"F-35C unable to land aboard aircraft carriers" report says. U.S. Navy and Royal Navy have something to be worried about.

Jan 09 2012 - 3 Comments

As highlighted by an interesting article published on F-16.net, among all the other flaws listed in the JSF Concurrency Quick Look Review dated 29 November 2011 (an official document recently leaked), there is one issue that might have a significant impact on American and British naval aviation’s future plane.

According to the leaked report, the F-35C, the variant developed for the U.S. Navy (and chosen by the UK for its future aircraft carrier), is unable to get aboard a flattop because of its tailhook design issues.

During specific tests conducted at NAWC-AD (Naval Air Warfare Center – Aircraft Division) Lakehurst, the F-35C failed to engage the MK-7 arresting gear with a disappointing score of 0 successes in 8 attempts. Considered that arrestment testing takes place on a normal airport, without the thrill of bad weather, pitching deck, nearby obstacles, low fuel, lack of alternate airfields and all those factors that make a trap on an aircraft carrier the scariest kind of flying.

Root cause analysis points to some AHS (Arresting Hook System) design issues:

  1. aircraft geometry (short distance between the Main Landing Gear tires and the tailook point)
  2. tailkook point design, with scarce ability to scoop low positioned cables
  3. tailkook hold-down ineffective performance in damping bounces relative to the deck surface profiles.

In other words, the distance of 7.1 feet between the tires and the tailhook is too short and the responsive dynamics are such that the cable lies nearly flat on the deck by the time the tailkook point should intercept it for arrestment.

Although the current F-35C tailhook point design was based on that of the Hornet, the F-18 geometry places the distance of its main landing gear to tailhook point at 18.2 feet, a longer distance where the trampled cable has enough time to respond and flex back to its original position.

To address the tailhook issues, the tailhook point and hold down damper components will be redesigned and tested at NAWC-AD, Lakehurst in April 2012.

Most probably, LM engineers will find a way to fix the AHS problem.

However, “if the proposed redesigned components do not prove to be compatible with MK-7 arresting gear, then significant redesign impacts will ensue. Accordingly, the program is conducting a formal trade study to assess options beyond AHS redesign. One option includes adjustments of AHS airframe location. However, since arrestment loads are significant and the aircraft has certain constraints with respect to engine location and survivability considerations, any readjustment of AHS location will have major, direct primary and secondary structure impacts” report says.

While the X-47B UCAV has a longer MLG to tailhook distance (longer than the TA-4J) than the F-35, meaning that it should not be affected by the same problem, maybe the UK Royal Navy is still in time to design its future carrier’s arresting gear to comply with the F-35C’s AHS. Or revert back to the F-35B….:-)

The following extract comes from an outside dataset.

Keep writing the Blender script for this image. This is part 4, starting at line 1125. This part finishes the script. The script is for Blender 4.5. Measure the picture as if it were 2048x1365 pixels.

Image source: Lockheed Martin

  • http://theAvlation Benjamin Anderson

    does it mean UK wont have F-35 for years or not having any f-35 what would be good to Replace F-35 for Royal navy

    • http://theaviationist.com/ David Cenciotti

      As far as I know, UK Plan B is the Super Hornet.

  • bjoern holst jespersen

    Assuming the tail hook design from the F-18 has been recycled because it has worked wel there I believe this issue will be solved without big difficulties.
    Since the designers now know about the importance of the differences between the two planes I see no reason why they shouldn’t be able to adjust the design of the hook.
    Moving it’s attachment position on the other hand would probably be a last resort.

    Btw. The F-35 is also among the planes considered to replace the F-16s of the RDAF. Nothing has been decided though, and some has argued that in order to manage budget cuts Denmark should give up having an air force (!).